Simple implementation of BusyLeaves

#![feature(std_misc)]

extern crate coroutine;

use std::thread;
use std::rt::util::default_sched_threads;

use coroutine::mpmc_bounded_queue::Queue;
use coroutine::coroutine::{Coroutine, State};

fn main() {
    const MAX_MESSAGES_NUM: usize = 1000;
    let n_threads = default_sched_threads();

    let queue = Queue::with_capacity(n_threads * MAX_MESSAGES_NUM);

    let coro = Coroutine::spawn(move || {
        let mut count = 0;
        loop {
            println!("Counting {} in {:?}", count, thread::current());
            count += 1;

            Coroutine::sched();
        }
    });

    queue.push(coro);

    let mut threads = Vec::with_capacity(n_threads);
    for thread_id in 0..n_threads {
        let queue = queue.clone();
        let t = thread::Builder::new().name(format!("Thread {}", thread_id)).spawn(move || {
            loop {
                match queue.pop() {
                    Some(coro) => {
                        coro.resume().unwrap();

                        match coro.state() {
                            State::Suspended => {
                                queue.push(coro);
                            },
                            _ => {}
                        }
                    },
                    None => {}
                }
            }
        }).unwrap();

        threads.push(t);
    }

    for t in threads.into_iter() {
        t.join().unwrap();
    }
}
zonyitoo commented 9 years ago

Here comes the problem: what would happen if a Handle was added into the queue more than once? I think I should reconsider the design of APIs.

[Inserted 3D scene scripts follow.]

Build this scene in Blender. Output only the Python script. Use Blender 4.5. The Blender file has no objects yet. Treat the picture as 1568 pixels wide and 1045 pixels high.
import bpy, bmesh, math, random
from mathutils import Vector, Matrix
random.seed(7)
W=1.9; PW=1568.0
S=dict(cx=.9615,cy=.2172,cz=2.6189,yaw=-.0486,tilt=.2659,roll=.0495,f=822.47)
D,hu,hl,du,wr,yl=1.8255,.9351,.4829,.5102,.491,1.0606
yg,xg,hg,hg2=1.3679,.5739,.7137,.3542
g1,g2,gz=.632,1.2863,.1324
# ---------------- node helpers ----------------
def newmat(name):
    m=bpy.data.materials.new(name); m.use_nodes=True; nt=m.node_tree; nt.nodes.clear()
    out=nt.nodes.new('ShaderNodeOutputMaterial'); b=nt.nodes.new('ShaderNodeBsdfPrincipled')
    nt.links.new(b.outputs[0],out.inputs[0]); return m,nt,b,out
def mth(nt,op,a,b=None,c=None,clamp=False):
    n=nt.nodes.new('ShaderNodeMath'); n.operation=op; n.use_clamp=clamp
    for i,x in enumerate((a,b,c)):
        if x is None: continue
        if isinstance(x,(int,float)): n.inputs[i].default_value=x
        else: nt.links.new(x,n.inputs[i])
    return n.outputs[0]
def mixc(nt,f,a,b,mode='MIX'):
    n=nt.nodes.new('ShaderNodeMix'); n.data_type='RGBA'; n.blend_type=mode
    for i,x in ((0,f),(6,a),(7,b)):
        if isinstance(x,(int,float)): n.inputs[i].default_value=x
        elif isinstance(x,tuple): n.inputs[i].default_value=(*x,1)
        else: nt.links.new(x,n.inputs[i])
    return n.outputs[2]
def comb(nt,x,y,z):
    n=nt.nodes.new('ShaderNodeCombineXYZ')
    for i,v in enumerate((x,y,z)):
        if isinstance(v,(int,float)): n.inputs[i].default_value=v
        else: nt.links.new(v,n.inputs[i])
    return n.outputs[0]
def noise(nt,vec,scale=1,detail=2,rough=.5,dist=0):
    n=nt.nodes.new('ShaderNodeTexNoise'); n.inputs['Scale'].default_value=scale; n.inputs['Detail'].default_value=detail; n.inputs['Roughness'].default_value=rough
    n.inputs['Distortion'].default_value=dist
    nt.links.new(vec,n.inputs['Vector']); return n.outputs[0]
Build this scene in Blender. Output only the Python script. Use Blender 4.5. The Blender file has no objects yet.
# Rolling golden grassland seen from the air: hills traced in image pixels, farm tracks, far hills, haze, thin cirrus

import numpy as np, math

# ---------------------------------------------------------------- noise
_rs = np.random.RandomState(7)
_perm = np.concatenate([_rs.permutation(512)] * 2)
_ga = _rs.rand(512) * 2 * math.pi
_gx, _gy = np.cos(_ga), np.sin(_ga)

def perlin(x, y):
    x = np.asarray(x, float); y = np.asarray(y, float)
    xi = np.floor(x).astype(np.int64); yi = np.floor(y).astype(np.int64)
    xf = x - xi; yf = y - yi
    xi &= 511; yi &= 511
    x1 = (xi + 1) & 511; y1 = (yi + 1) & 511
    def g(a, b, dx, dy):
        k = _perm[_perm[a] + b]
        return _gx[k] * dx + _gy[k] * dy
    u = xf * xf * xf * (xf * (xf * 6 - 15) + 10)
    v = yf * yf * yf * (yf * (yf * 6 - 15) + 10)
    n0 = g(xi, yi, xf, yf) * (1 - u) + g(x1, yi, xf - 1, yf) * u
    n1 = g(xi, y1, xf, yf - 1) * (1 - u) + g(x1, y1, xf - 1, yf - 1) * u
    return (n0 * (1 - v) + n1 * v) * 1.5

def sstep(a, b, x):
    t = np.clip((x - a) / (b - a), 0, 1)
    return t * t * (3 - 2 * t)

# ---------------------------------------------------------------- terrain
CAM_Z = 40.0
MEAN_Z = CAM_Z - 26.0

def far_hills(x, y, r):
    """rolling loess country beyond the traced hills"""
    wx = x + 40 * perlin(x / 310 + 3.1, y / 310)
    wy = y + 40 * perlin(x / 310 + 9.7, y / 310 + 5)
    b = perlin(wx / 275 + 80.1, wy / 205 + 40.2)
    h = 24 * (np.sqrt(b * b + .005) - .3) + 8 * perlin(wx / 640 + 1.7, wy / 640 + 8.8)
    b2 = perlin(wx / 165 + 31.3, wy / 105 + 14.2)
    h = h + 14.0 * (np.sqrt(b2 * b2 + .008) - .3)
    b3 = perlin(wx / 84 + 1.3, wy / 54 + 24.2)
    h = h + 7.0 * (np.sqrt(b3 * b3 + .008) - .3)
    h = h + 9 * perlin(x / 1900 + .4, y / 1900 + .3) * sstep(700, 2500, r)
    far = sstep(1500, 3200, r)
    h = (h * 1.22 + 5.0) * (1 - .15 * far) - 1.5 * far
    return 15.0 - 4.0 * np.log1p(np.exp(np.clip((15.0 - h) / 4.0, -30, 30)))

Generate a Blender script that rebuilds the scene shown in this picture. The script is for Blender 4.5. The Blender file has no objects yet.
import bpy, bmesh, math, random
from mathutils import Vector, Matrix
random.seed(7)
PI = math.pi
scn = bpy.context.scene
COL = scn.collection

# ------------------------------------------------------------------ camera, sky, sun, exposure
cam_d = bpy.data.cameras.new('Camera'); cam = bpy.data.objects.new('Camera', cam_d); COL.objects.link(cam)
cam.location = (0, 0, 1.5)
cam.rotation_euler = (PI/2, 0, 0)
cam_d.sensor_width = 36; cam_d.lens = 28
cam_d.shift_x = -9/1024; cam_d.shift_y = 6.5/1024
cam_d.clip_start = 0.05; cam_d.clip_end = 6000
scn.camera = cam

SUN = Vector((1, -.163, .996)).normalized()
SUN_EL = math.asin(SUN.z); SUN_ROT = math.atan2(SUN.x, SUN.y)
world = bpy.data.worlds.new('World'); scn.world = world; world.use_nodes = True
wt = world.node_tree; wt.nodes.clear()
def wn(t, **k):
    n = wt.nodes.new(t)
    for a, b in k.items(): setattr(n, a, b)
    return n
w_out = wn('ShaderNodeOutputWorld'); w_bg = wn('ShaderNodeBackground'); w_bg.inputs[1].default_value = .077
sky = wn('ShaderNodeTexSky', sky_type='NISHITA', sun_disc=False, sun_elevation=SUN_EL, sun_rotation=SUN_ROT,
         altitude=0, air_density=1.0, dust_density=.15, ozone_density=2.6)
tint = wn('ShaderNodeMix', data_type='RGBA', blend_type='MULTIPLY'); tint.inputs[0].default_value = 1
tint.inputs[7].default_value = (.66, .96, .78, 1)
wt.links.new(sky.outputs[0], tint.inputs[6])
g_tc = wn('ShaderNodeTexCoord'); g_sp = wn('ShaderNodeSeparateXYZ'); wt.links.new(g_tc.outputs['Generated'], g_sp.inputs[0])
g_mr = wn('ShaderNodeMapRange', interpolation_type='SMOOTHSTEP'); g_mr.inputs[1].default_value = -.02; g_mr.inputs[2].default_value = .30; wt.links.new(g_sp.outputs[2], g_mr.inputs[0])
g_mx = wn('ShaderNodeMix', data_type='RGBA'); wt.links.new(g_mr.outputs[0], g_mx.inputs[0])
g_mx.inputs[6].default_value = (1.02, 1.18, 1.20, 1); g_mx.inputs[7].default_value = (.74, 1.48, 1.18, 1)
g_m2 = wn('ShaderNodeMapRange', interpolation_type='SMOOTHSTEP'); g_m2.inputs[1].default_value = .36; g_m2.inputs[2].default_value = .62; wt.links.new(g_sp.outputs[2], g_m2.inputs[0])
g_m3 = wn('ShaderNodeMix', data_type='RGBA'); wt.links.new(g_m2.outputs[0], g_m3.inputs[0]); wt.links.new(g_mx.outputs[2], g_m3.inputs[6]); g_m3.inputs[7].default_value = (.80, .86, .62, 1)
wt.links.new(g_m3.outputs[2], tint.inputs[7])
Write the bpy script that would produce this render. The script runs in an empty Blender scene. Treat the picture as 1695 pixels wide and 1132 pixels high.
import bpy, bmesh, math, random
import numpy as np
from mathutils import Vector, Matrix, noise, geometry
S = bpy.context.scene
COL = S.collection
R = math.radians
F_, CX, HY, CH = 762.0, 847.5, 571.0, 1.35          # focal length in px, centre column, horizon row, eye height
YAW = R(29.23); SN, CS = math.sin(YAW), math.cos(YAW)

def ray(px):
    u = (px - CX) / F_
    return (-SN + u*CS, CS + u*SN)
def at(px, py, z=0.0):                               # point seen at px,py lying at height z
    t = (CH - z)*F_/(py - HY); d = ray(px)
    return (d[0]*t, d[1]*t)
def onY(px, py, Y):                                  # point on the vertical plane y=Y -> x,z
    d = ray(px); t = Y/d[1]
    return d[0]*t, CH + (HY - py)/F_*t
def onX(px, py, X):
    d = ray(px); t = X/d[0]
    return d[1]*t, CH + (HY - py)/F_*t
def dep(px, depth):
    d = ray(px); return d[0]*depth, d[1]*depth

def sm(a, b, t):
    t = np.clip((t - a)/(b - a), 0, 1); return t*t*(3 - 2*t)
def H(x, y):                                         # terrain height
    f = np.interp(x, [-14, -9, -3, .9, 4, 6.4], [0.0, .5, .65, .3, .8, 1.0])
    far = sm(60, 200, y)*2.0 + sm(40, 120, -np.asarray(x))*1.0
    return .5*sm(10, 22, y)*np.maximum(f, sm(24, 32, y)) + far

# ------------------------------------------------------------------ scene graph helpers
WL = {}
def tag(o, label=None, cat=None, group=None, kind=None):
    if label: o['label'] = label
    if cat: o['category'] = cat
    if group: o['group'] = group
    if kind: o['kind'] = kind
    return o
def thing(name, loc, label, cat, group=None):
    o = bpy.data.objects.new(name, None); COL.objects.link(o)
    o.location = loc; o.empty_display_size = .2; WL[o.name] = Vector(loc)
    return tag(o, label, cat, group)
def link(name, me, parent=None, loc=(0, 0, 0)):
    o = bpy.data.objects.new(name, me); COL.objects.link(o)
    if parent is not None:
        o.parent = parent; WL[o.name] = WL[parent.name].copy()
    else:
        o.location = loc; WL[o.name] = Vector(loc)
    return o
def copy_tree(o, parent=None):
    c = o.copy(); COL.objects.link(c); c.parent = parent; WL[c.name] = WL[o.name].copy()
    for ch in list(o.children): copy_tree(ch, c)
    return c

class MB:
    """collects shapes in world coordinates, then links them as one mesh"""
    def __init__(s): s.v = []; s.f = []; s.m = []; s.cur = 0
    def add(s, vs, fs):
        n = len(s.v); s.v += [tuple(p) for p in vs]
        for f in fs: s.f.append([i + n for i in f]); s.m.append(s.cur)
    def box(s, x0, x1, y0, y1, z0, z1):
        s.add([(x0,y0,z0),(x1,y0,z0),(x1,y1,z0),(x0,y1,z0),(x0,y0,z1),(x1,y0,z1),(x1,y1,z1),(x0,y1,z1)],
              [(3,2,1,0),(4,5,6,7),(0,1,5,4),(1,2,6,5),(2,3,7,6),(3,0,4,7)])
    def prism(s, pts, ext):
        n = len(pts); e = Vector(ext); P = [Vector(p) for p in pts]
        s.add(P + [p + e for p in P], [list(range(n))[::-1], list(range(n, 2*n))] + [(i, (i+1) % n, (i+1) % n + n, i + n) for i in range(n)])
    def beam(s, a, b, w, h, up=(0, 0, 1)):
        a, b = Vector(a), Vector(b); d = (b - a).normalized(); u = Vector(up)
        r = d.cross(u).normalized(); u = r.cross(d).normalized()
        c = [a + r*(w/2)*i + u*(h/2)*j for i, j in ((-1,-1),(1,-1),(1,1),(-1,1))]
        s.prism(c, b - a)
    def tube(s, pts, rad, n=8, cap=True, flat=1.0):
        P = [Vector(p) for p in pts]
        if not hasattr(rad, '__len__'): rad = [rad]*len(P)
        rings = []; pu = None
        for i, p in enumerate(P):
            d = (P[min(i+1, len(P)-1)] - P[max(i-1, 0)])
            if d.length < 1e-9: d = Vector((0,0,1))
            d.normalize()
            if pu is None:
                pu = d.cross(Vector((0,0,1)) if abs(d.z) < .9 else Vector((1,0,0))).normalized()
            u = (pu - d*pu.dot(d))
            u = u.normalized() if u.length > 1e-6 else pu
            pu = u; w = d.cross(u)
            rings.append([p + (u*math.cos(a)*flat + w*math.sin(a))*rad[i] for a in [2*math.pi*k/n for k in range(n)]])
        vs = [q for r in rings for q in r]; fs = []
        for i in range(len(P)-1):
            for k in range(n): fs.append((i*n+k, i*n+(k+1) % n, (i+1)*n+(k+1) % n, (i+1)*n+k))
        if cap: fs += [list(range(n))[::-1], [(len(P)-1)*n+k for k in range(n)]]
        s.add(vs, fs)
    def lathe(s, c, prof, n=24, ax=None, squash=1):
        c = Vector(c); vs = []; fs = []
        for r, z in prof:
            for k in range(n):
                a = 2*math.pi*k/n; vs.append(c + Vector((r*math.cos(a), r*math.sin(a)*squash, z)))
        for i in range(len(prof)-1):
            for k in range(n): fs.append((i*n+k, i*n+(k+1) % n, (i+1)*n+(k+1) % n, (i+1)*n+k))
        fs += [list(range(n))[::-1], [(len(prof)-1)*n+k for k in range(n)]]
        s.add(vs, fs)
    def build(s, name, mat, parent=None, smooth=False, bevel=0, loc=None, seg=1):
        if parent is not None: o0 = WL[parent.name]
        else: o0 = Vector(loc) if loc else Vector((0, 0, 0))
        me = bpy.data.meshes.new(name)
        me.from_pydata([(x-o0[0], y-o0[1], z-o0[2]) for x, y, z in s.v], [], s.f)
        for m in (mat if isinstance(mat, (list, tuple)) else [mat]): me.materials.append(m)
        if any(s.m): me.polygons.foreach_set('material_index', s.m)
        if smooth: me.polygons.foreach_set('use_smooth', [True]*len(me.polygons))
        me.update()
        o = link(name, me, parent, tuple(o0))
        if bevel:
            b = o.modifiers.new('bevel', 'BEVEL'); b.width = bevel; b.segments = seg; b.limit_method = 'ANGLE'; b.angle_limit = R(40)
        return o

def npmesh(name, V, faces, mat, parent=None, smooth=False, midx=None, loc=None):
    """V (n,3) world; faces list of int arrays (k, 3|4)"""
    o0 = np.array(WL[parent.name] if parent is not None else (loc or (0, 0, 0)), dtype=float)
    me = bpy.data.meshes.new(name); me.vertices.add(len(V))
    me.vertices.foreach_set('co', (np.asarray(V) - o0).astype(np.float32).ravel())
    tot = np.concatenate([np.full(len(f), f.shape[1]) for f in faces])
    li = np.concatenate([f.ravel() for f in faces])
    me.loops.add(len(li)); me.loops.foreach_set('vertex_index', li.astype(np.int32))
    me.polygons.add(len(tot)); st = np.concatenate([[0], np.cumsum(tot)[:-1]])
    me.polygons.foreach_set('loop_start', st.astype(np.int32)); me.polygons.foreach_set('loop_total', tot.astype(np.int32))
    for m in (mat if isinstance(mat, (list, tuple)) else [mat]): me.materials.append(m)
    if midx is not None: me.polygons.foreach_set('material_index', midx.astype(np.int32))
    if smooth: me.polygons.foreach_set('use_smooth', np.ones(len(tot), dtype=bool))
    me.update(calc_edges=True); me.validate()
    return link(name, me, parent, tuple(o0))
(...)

zonyitoo commented 9 years ago

In https://github.com/maciekgajewski/coroutines, Scheduler is a Singleton.

When the Scheduler was constructed, it will creates Processors, which actually are native threads with work queues.

When spawning a Coroutine, a Unique handler to the Coroutine may be created. Then the handler will be pushed into a queue owned by Scheduler, which means that the Scheduler owns all Coroutines.

When a Coroutine is ready, Scheduler::schedule may be called with a weak ref to the Coroutine, which actually adds it to a Processor's work queue or a global ready queue inside the Scheduler.

When a Processor is starving, it will ask the Scheduler for more work. Scheduler may tried to get some Coroutines from the global queue. If there is nothing left, let him wait.

When a Coroutine dies, it will tell its parent who spawns it (the Scheduler) to delete itself. All weak ref to the Coroutine will be invalid.

zonyitoo commented 9 years ago

maciekgajewski/corotines does not provide any mechanisms to ensure only one handler to a coroutine can be added into the ready list.

zonyitoo commented 9 years ago

In the original version of libgreen, they implement the work-stealing scheduler heavily rely on many lock-free queues.

Every Scheduler has its own work queue, which is a lock-free queue. This queue is a special type of mpmc queue but it provides multiple Stealers and one Worker. The Scheduler gets work from the queue with pop operation on the Worker, which has less overhead than getting data from Stealer. The other Schedulers have one copy of the Stealer. When the Scheduler is starving, it will call steal on every Stealers it records. If one of them succeed, it runs the coroutine immediately.

Scheduler is in thread local storage.

There are communication channels (mpsc queues) between Schedulers. They could send messages to other Schedulers.

spawn operation is nothing more than add the created coroutine to the Scheduler in current thread.